What follows is a listing; give it again exactly, in its entirety.

(Raw data):
————
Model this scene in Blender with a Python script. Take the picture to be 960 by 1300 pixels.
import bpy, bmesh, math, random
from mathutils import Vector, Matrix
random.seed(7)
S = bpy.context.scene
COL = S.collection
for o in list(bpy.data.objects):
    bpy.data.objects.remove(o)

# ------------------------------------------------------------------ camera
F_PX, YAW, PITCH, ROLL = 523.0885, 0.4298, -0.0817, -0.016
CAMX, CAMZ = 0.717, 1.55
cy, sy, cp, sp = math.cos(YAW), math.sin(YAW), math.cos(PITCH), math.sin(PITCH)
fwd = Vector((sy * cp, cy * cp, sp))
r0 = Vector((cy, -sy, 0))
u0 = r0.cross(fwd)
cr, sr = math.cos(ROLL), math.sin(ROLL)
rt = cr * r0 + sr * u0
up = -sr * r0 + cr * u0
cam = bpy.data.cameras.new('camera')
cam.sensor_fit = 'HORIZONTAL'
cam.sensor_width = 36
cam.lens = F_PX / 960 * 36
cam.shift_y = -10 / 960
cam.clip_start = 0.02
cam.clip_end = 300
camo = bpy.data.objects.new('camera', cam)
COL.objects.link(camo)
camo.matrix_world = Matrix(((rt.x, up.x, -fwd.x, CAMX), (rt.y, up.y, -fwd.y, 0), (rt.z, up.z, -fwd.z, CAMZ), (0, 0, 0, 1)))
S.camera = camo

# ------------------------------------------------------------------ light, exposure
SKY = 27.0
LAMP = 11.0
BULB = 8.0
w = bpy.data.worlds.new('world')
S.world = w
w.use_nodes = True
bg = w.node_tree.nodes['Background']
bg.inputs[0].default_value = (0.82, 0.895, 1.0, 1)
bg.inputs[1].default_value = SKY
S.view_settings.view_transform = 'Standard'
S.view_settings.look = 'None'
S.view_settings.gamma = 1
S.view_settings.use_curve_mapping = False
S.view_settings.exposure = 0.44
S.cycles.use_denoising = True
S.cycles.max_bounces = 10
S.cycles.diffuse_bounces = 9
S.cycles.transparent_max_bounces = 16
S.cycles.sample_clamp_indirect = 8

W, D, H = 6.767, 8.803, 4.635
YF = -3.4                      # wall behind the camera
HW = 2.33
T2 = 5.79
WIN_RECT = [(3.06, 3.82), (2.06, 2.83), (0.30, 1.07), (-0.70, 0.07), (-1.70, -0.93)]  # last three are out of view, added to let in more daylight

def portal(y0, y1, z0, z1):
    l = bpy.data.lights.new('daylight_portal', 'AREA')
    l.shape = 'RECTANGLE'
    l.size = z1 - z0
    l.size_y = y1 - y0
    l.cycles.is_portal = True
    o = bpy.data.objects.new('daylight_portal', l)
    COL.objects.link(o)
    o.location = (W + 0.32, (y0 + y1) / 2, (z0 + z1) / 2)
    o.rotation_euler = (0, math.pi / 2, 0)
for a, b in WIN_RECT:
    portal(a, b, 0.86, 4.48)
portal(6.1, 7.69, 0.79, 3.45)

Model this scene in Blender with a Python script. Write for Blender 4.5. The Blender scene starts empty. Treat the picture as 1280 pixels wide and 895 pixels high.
————
(Task answer):
Model this scene in Blender with a Python script. Take the picture to be 960 by 1300 pixels.
import bpy, bmesh, math, random
from mathutils import Vector, Matrix
random.seed(7)
S = bpy.context.scene
COL = S.collection
for o in list(bpy.data.objects):
    bpy.data.objects.remove(o)

# ------------------------------------------------------------------ camera
F_PX, YAW, PITCH, ROLL = 523.0885, 0.4298, -0.0817, -0.016
CAMX, CAMZ = 0.717, 1.55
cy, sy, cp, sp = math.cos(YAW), math.sin(YAW), math.cos(PITCH), math.sin(PITCH)
fwd = Vector((sy * cp, cy * cp, sp))
r0 = Vector((cy, -sy, 0))
u0 = r0.cross(fwd)
cr, sr = math.cos(ROLL), math.sin(ROLL)
rt = cr * r0 + sr * u0
up = -sr * r0 + cr * u0
cam = bpy.data.cameras.new('camera')
cam.sensor_fit = 'HORIZONTAL'
cam.sensor_width = 36
cam.lens = F_PX / 960 * 36
cam.shift_y = -10 / 960
cam.clip_start = 0.02
cam.clip_end = 300
camo = bpy.data.objects.new('camera', cam)
COL.objects.link(camo)
camo.matrix_world = Matrix(((rt.x, up.x, -fwd.x, CAMX), (rt.y, up.y, -fwd.y, 0), (rt.z, up.z, -fwd.z, CAMZ), (0, 0, 0, 1)))
S.camera = camo

# ------------------------------------------------------------------ light, exposure
SKY = 27.0
LAMP = 11.0
BULB = 8.0
w = bpy.data.worlds.new('world')
S.world = w
w.use_nodes = True
bg = w.node_tree.nodes['Background']
bg.inputs[0].default_value = (0.82, 0.895, 1.0, 1)
bg.inputs[1].default_value = SKY
S.view_settings.view_transform = 'Standard'
S.view_settings.look = 'None'
S.view_settings.gamma = 1
S.view_settings.use_curve_mapping = False
S.view_settings.exposure = 0.44
S.cycles.use_denoising = True
S.cycles.max_bounces = 10
S.cycles.diffuse_bounces = 9
S.cycles.transparent_max_bounces = 16
S.cycles.sample_clamp_indirect = 8

W, D, H = 6.767, 8.803, 4.635
YF = -3.4                      # wall behind the camera
HW = 2.33
T2 = 5.79
WIN_RECT = [(3.06, 3.82), (2.06, 2.83), (0.30, 1.07), (-0.70, 0.07), (-1.70, -0.93)]  # last three are out of view, added to let in more daylight

def portal(y0, y1, z0, z1):
    l = bpy.data.lights.new('daylight_portal', 'AREA')
    l.shape = 'RECTANGLE'
    l.size = z1 - z0
    l.size_y = y1 - y0
    l.cycles.is_portal = True
    o = bpy.data.objects.new('daylight_portal', l)
    COL.objects.link(o)
    o.location = (W + 0.32, (y0 + y1) / 2, (z0 + z1) / 2)
    o.rotation_euler = (0, math.pi / 2, 0)
for a, b in WIN_RECT:
    portal(a, b, 0.86, 4.48)
portal(6.1, 7.69, 0.79, 3.45)

Model this scene in Blender with a Python script. Write for Blender 4.5. The Blender scene starts empty. Treat the picture as 1280 pixels wide and 895 pixels high.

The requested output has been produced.